We are used to people like this.  It would be hard to live our lives and not have to interact with people with this perspective.  But we as a community have done so for our entire lives and will continue to do so.

I read that you need to be careful about who you hate, because it might be someone you love.  Nothing has ever been more true.

Love, Hannah

Hannah Asks…

Last month the MN T-Girls attended a play which told the story of Susan Kimberly, a transgender woman who served as deputy mayor of Saint Paul years ago.  Outside of the theater were these giant reproductions of newspaper articles from around the time the play was set.  The articles had quotes from people that Ms. Kimberly worked with before, during, and after her transition.

One of the quotes really stood out to me, for some reason.  Someone who Ms. Kimberly knew before she came out said something along the lines of how you think really know someone but it turns out that you don’t.

Of course, I am not sure of the context or what the person was feeling, but it felt as if the person who said was… kind of sad.  He could have been making a lighthearted observation or perhaps he was bitter, but it struck me as if he was hurt because he didn’t know something about his friend that was obviously very important to them.

Considering how active my life is en femme, I have come out to what I consider a remarkably few people in my life.  I have come out to roommates, girlfriends, friends, and a small number of family members.  With the exception of my brother, everyone I have come out to is a girl.

I don’t like gender stereotypes and I avoid generalizing people based on the gender they identify with or the gender that they present as, but I find women are easier to talk to.  When I came out to my girlfriend who later became my wife, she summed up who I am perfectly.  “You just like to feel beautiful”.  She could relate to wanting to be pretty.  Although this whole… thing is complicated and hard to explain and hard to understand, she could relate to how I wanted to look and how I wanted to feel.  She understood my frustration when my makeup wasn’t cooperating as well as the power and confidence that comes from a cute outfit.

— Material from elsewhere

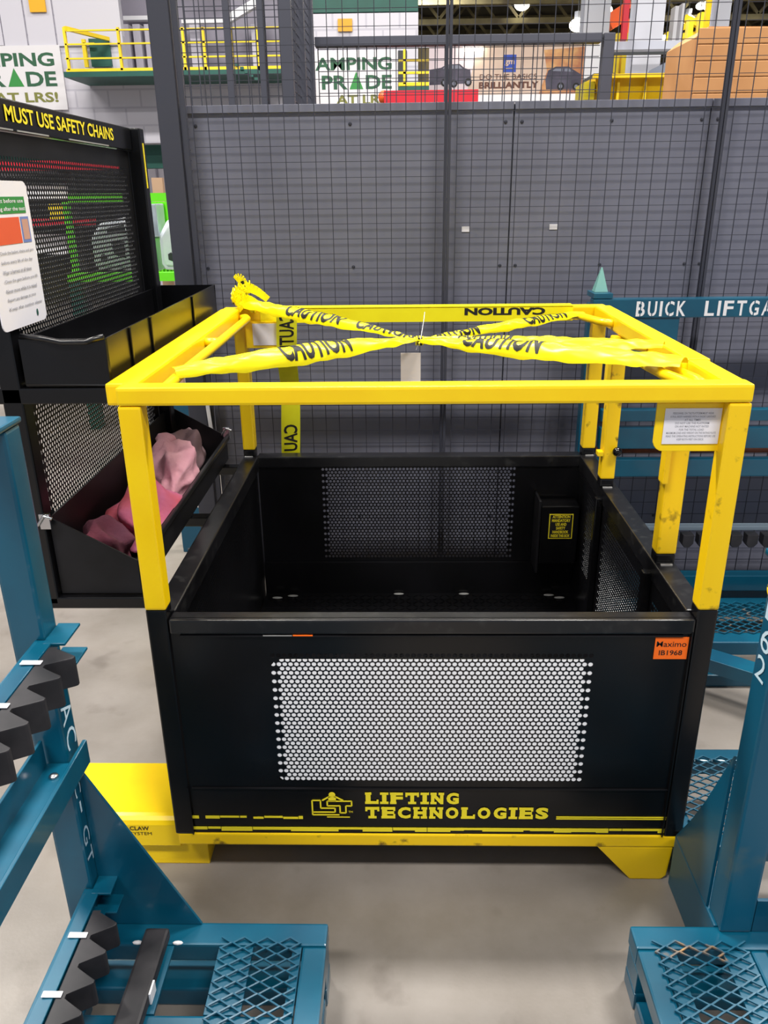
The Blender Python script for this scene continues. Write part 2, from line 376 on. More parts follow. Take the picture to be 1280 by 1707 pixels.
seg((-.214, .240), (-.214, .197), (-.150, .197)); seg((-.214, .240), (-.194, .240), (-.194, .217), (-.160, .217), (-.160, .205), (-.214, .205))
seg((-.178, .238), (-.120, .238), (-.120, .224), (-.134, .224), (-.134, .203), (-.148, .203), (-.148, .224), (-.178, .224), (-.178, .238))
seg((-.190, .240), (-.166, .256), (-.140, .240), t=.004)
s.ball((-.166, yy, .257), .008, 10, sq=(1, .06, 1)); s.box(-.175, -.157, yy-.0003, yy+.0003, .238, .252)
s.box(-.180, -.125, yy-.0003, yy+.0003, .189, .1915)
letters(s, 'TM', plane_fn((-.128, yy, .203), (.010, 0, 0), (0, 0, .006)), 0)
s.build('maker_emblem', YDEC, fp, label='yellow line emblem')
s = MB(); rr = random.Random(3)
s.box(.367, .631, yy-.0003, yy+.0003, .1865, .1895); s.box(.367, .631, yy-.0003, yy+.0003, .1915, .1955)
x = -.507
while x < -.24:                                       # worn thin stripe on the left
    L = rr.uniform(.008, .05); s.box(x, min(x+L, -.238), yy-.0003, yy+.0003, .184+rr.choice((0, .003)), .184+rr.choice((.006, .0085, .0085))); x += L+rr.choice((.001, .002, .004, .016))
x = -.512
while x < .632:                                       # lower stripe with a scraped lower edge
    L = rr.uniform(.012, .06); s.box(x, min(x+L, .633), yy-.0003, yy+.0003, .1465+rr.choice((0, 0, .002, .004, .006)), .159); x += L+rr.choice((0, 0, 0, .0015))
s.build('yellow_stripes', YDEC, fp)
# side and back panels
m = MB(); xo = XR-.042; xi = XR-.050
for (a, b, c, d) in ((1.55, 1.775, .40, .63), (1.86, 2.27, .33, .64), (2.385, 2.50, .37, .65)):
    perf(m, (xi, a-.03, .28), (0, 1, 0), (0, 0, 1), b-a+.06, .42, (.03, .03+b-a, c-.28, d-.28), r=.0048, depth=.002, N=Vector((1, 0, 0)))
m.box(xi, xi+.003, 1.50, 2.66, ZB, .28); m.box(xi, xi+.003, 1.5, 1.52, .28, .70); m.box(xi, xi+.003, 1.805, 1.83, .28, .70); m.box(xi, xi+.003, 2.30, 2.355, .28, .70); m.box(xi, xi+.003, 2.53, 2.66, .28, .70)
m.build('side_panel', BLACK, B)
for y in (1.80, 2.315): MB().box(xi-.022, xi-.001, y-.012, y+.012, .15, .70).build('panel_stile', BLACK, B, bevel=.003)
MB().box(XR-.052, XR, YF+.045, 2.66, ZR-.05, ZR).build('top_rail', RAIL, B, bevel=.004)
m = MB(); xi = XL+.046
perf(m, (xi, 1.52, .28), (0, 1, 0), (0, 0, 1), 1.13, .42, (.12, 1.01, .05, .36), r=.0043, depth=.003, N=Vector((-1, 0, 0))); m.box(xi-.003, xi, 1.50, 2.66, ZB, .28)
m.build('side_panel', BLACK, B)
MB().box(XL, XL+.052, YF+.045, 2.66, ZR-.05, ZR).build('top_rail', RAIL, B, bevel=.004)
m = MB(); perf(m, (XI0, 2.655, .14), (1, 0, 0), (0, 0, 1), XI1-XI0, .57, (-.281-XI0, .407-XI0, .20, .548), r=.0050)
bp_ = m.build('back_panel', BLACK, B)
MB().box(XI0, XI1, 2.648, 2.70, ZR-.04, ZR).build('top_rail', RAIL, B, bevel=.004)
MB().box(XI0, XI1, 2.640, 2.652, .20, .326).build('kick_plate', BLACK, B)
# diamond-plate deck
m = MB(); m.box(XI0, XI1, YF+.02, 2.65, .185, .20)
for i in range(46):
    for j in range(44):
        x = XI0+.02+i*.0242; y = 1.56+j*.0246
        d = .008 if (i+j) % 2 else -.008
        m.bar((x-.007, y-d*.9, .2015), (x+.007, y+d*.9, .2015), .0035, .002)
m.build('deck_plate', BLACK, B)
for p in ((-.455, 2.60), (-.40, 2.615), (.575, 2.60), (.54, 2.62), (-.01, 2.63), (.23, 2.63)):
    MB().ball((p[0], p[1], .2035), .012, 8, sq=(1.6, .6, .25)).build('weld_scuff', SCUFF, B)
# lower posts (black) and guard posts (yellow)
def post(x0, x1, y0, y1, ztop=ZT-.033, zlow=ZB, name='guard_post', taper=False, zsplit=ZP):
    if zlow < zsplit: MB().box(x0+.0005, x1-.0005, y0+.0005, y1-.0005, zlow, zsplit).build('corner_post', BLACK, B, bevel=.004)
    return MB().box(x0, x1, y0, y1, zsplit, ztop).build(name, YELW if x1 > .5 else YEL, B, bevel=.005)
post(XL, XL+.046, YF, YF+.042); post(XR-.044, XR, YF, YF+.042)
post(XL, XL+.042, 2.655, 2.70, ztop=ZT-.046); post(XR-.044, XR, 2.655, 2.70, ztop=ZT-.046)
p2 = post(.620, .668, 1.78, 1.822, ztop=ZT-.045, zlow=.729, zsplit=.755); p3 = post(.612, .655, 2.33, 2.372, ztop=ZT-.045, zlow=.729, zsplit=.755)
for x, y in ((.645, 1.775), (.634, 2.325), (.65, 2.65), (-.53, 2.65)):
    MB().bar((x-.014, y-.004, .7305), (x+.014, y-.004, .7305), .006, .004).build('weld_bead', SCUFF, B)
MB().box(.608, .622, 1.765, 1.80, .94, 1.20).build('latch_strip', YELW, B, bevel=.004)
MB().box(.5955, .6125, 2.322, 2.352, .83, .845).build('hinge_tab', YEL, B, bevel=.003)
MB().box(.600, .6125, 2.322, 2.352, 1.03, 1.12).build('hinge_tab', YEL, B, bevel=.003)
MB().ball((.650, 2.313, .848), .014, 14).tube([(.650, 2.325, .848), (.650, 2.345, .848)], .006).build('ball_knob', mat('knob_black', (10, 10, 12), .15), B, smooth=True, label='black ball knob of the gate latch')
# top frame of the guard
MB().box(XL, XR, YF, YF+.050, ZT-.032, ZT+.004).build('top_bar', YEL, B, bevel=.006)
MB().box(XL-.035, XR, 2.665, 2.715, ZT-.045, ZT).build('top_bar', YEL, B, bevel=.006)
MB().box(XL-.038, XL+.026, YF+.052, 2.664, ZT-.044, ZT+.001).build('top_bar', YEL, B, bevel=.006)
MB().box(XR-.042, XR+.002, YF+.052, 1.76, ZT-.044, ZT+.001).build('top_bar', YEL, B, bevel=.006)
MB().box(XR-.042, XR+.010, 1.762, 2.664, ZT-.042, ZT+.002).build('gate_top_bar', YEL, B, bevel=.006)
def rail(pts, r=.0115): return MB().tube(pts, r, 12).build('hand_rail', YEL, B, smooth=True)
rail([(-.520, 2.64, 1.205), (-.500, 2.62, 1.21), (-.488, 2.58, 1.212), (-.486, 2.2, 1.212), (-.486, 1.74, 1.212), (-.484, 1.60, 1.21), (-.48, 1.56, 1.205)])
for y in (2.15,): rail([(-.488, y, 1.212), (-.53, y, 1.212)])
rail([(.545, 2.66, 1.205), (.560, 2.60, 1.212), (.575, 2.52, 1.214), (.600, 2.44, 1.214), (.632, 2.415, 1.212)])
rail([(.628, 2.06, 1.205), (.590, 2.07, 1.210), (.548, 2.09, 1.214), (.536, 2.08, 1.215), (.536, 2.02, 1.215), (.548, 1.84, 1.215), (.552, 1.79, 1.214)])
rail([(.630, 1.80, 1.205), (.600, 1.81, 1.214), (.588, 1.80, 1.215), (.590, 1.74, 1.215), (.606, 1.64, 1.215), (.61, 1.56, 1.21)])
rail([(.552, 1.79, 1.214), (.56, 1.70, 1.214), (.58, 1.62, 1.213), (.60, 1.56, 1.21)])
# data plates under the guard
def rplate(x0, x1, z0, z1, r, left):
    c = (x0+r, z0+r) if left else (x1-r, z0+r); pts = []
    if left:
        pts = [(x0, z1), (x1, z1), (x1, z0)]+[(c[0]+r*math.cos(math.radians(a)), c[1]+r*math.sin(math.radians(a))) for a in (270, 250, 230, 210, 190, 180)]
    else:
        pts = [(x1, z1), (x0, z1), (x0, z0)]+[(c[0]+r*math.cos(math.radians(a)), c[1]+r*math.sin(math.radians(a))) for a in (270, 290, 310, 330, 350, 360)]
    return pts
pl = MB().prism(rplate(.498, .628, 1.096, ZT-.038, .022, True), 'y', 1.528, 1.533).build('plate_backing', YEL, B, bevel=.0015)
s = MB(); s.box(.5145, .624, 1.5262, 1.5275, 1.112, 1.184)
for k, (a, ln) in enumerate(((.14, 'PERSONNEL ON THE PLATFORM MUST WEAR'), (.10, 'A FULL BODY HARNESS WITH A SHORT LANYARD'), (.36, 'AT ALL TIMES'), (.2, 'DO NOT USE THE PLATFORM'), (.2, 'ON ANY MACHINE NOT RATED'), (.28, 'FOR THE TOTAL LOAD'), (.06, 'MAXIMUM LOAD AND WEIGHT ON THE RATING PLATE'), (.06, 'READ THE OPERATING INSTRUCTIONS BEFORE USE'), (.26, 'KEEP BOTH FEET ON DECK'))):
    letters(s, ln, plane_fn((.5145+.1095*a, 1.5260, 1.1720-k*.0066), (.1095*(1-2*a), 0, 0), (0, 0, .0042)), 1, bold=.01)
s.build('data_label', [PAPER, GREYTX], pl, label='white data label with small grey print')
pl = MB().prism(rplate(-.508, -.350, 1.108, ZT-.038, .02, False), 'y', 2.640, 2.646).build('plate_backing', YEL, B, bevel=.0015)
MB().box(-.484, -.40, 2.6375, 2.6390, 1.118, 1.188).build('data_label', PAPER, pl, label='white data label')
# manual box with a black-and-yellow notice on the back panel
mb_ = MB().box(.482, .612, 2.560, 2.640, .36, .575).build('document_box', BLACK, B, bevel=.004)
MB().box(.470, .478, 2.545, 2.645, .33, .60).build('box_flange', BLACKM, mb_, bevel=.002)
s = MB(); x0, x1, z0, z1 = .510, .592, .456, .548; s.box(x0, x1, 2.5575, 2.5590, z0, z1)
s.box(x0+.003, x1-.003, 2.5570, 2.5574, z0+.003, z1-.003, 1)
for k, (ln, a) in enumerate((('ATTENTION', .08), ('MANDATORY', .06), ('USE AND', .24), ('SAFETY', .28), ('HANDBOOK', .12), ('INSIDE THIS BOX', .05))):
    letters(s, ln, plane_fn((x0+.005+.072*a, 2.5566, z1-.0150-k*.0142), (.072*(1-2*a), 0, 0), (0, 0, .0110)), 0, bold=.03)
s.build('notice_label', [YDEC, BLK], mb_, label='yellow and black notice label')
# yellow base: front beam, tapered foot, fork pocket
MB().box(XL+.005, XR-.004, YF+.002, YF+.055, .104, .1385).build('base_beam', YELW, B, bevel=.004)
MB().prism([(.470, .104), (.655, .104), (.648, .012), (.636, 0), (.560, 0)], 'y', YF+.004, YF+.034).build('base_foot', YELW, B, bevel=.004)
MB().prism([(.470, .104), (.655, .104), (.648, .012), (.636, 0), (.560, 0)], 'y', 2.62, 2.65).build('base_foot', YELW, B, bevel=.004)
MB().box(XL+.005, XR-.004, 2.62, 2.66, .104, .1385).build('base_beam', YELW, B, bevel=.004)
for x in (XL+.02, .60): MB().box(x, x+.05, YF+.06, 2.61, .100, .1385).build('base_beam', YELW, B)
def claw(y0, y1):
    prof = [(y0+.006, .069), (y0, .076), (y0, .140), (y0+.004, .151), (y0+.012, .158), (y0+.022, .160), (y1, .160), (y1, .069)]
    c = MB().prism(prof, 'x', -.852, XL-.001).build('fork_pocket', YEL, B)
    MB().box(-.84, -.488, y0+.016, y1-.01, 0, .068).build('pocket_foot', YEL, B, bevel=.004)
    return c
c1 = claw(1.530, 1.735); claw(2.36, 2.565)
MB().box(XL-.002, -.30, 1.545, 1.72, .0695, .137).build('pocket_sleeve', YELW, B, bevel=.003)
s = MB()
letters(s, 'CLAW', plane_fn((-.672, 1.5292, .124), (.048, 0, 0), (0, 0, .0125)), 0, bold=.02)
letters(s, 'SYSTEM', plane_fn((-.672, 1.5292, .109), (.053, 0, 0), (0, 0, .0095)), 0, bold=.0)
s.build('stencil_lettering', BLK, c1)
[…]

From time to time I consider coming out to my two best male friends, but each time I decide against it.  I am never sure (but no one is ever sure how anyone will) react to this revelation.  It’s easy to talk to my sister about a new eyeliner, but I doubt my guy friends could understand why a little black dress and stilettos are THE best things in life.

Again, I don’t mean to generalize but… well, I guess I am doing it.

After seeing that quote, I started to think that although my gender identity and wardrobe is not something that they could relate to, who I am, who I REALLY am, might be something that they would want to know.  Not because they would understand or accept, but because they are my friends, and I am theirs.

Although they wear work boots and cleats and I wear pink high heels, if I put myself in their shoes, would I want to know something that is this personal, and important to them?  And I would.  I love my friends and it would hurt if there was something about them that was this significant that they felt they couldn’t share with me.

Coming out is never easy, and everyone reacts differently to this truth.  Often the reaction is influenced by the relationship.  Coming out to your sister is different than coming out to your roommate, for example.

What I am curious about is if you have come out to a guy, whether a brother or a close friend, how did it go?  Do you think coming out was different because they were a dude?